C’est avec la même dureté qu’il avait peu avant chassé les mendiants de la vitrine touristique de la capitale, les Champs-Elysées. Des groupes de Roumanie s’étaient montrés particulièrement agressifs, et le nombre de délits avait pratiquement doublé par rapport à l’année précédente. Dernière spécialité en date des voleurs : faire disparaître en un clin d’œil les pourboires et les téléphones portables qui traînent sur les tables des terrasses de cafés.
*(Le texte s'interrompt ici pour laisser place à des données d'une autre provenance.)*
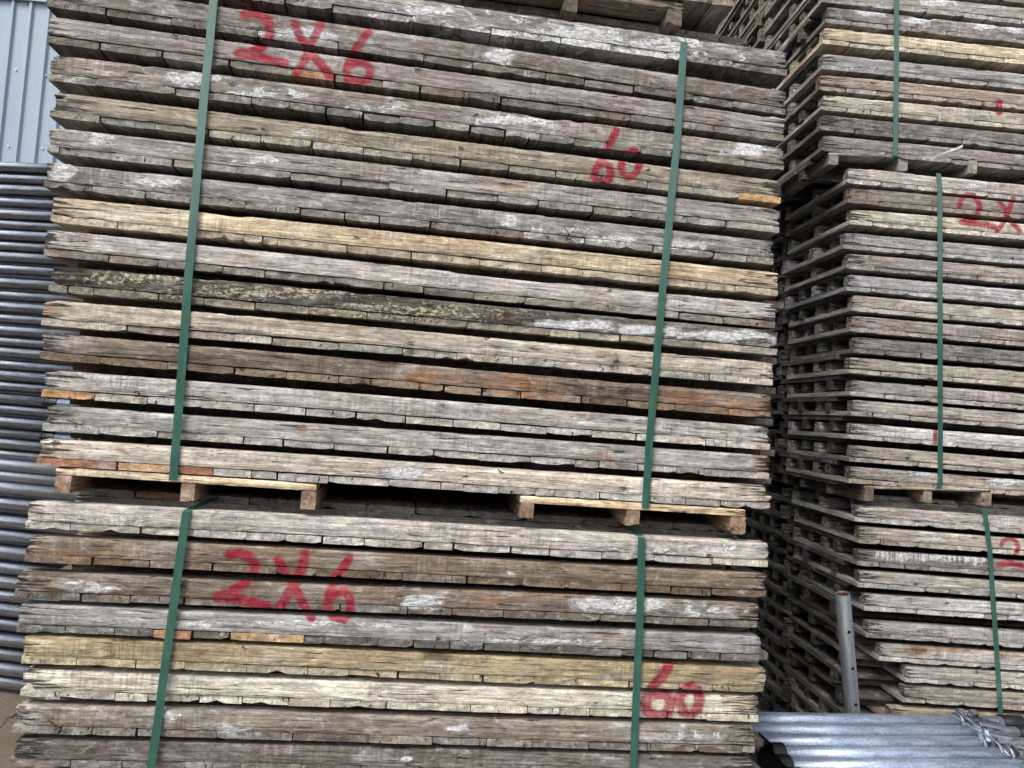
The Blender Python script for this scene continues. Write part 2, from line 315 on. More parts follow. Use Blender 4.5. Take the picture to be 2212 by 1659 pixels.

Tout comme les clochards qui s’en vont à présent dans d’autres quartiers de la ville, les croyants quittent la Goutte d’Or, en grommelant, mais docilement, dans une longue file humaine qui rejoint le boulevard Ney, à la limite de Paris, où une ancienne caserne de pompiers a été reconvertie en mosquée de fortune.

Quatre mille musulmans se sont retrouvés au nouveau lieu de culte, 3 000 ont pu trouver une place à l’intérieur, dans trois grandes salles, mais les autres ont dû, comme d’habitude, aller prier dehors, cette fois-ci, sur le parking du gigantesque terrain fermé de la caserne. Les avis sont partagés. « OK, on ne nous voit plus, mais nous sommes parqués comme des moutons dans leur enclos », dénonce un des fidèles contraints de rester dehors. Le cheikh Mohammed Salah Hamza, lui, est soulagé, un peu fier même, de se trouver devant la plus grande mosquée de Paris : « J’ai très bien négocié », se rengorge-t-il.

Il explique que l’Etat exigeait un loyer annuel de 50 000 euros et qu’il est parvenu à le faire baisser à 30 000 euros. « Il manque encore une dimension sacrée », concède l’imam. C’est peut-être pour cela que pour son premier prêche ici, il a choisi un sujet étrangement profane, à la fois adapté et incongru : « Stress et dépression ».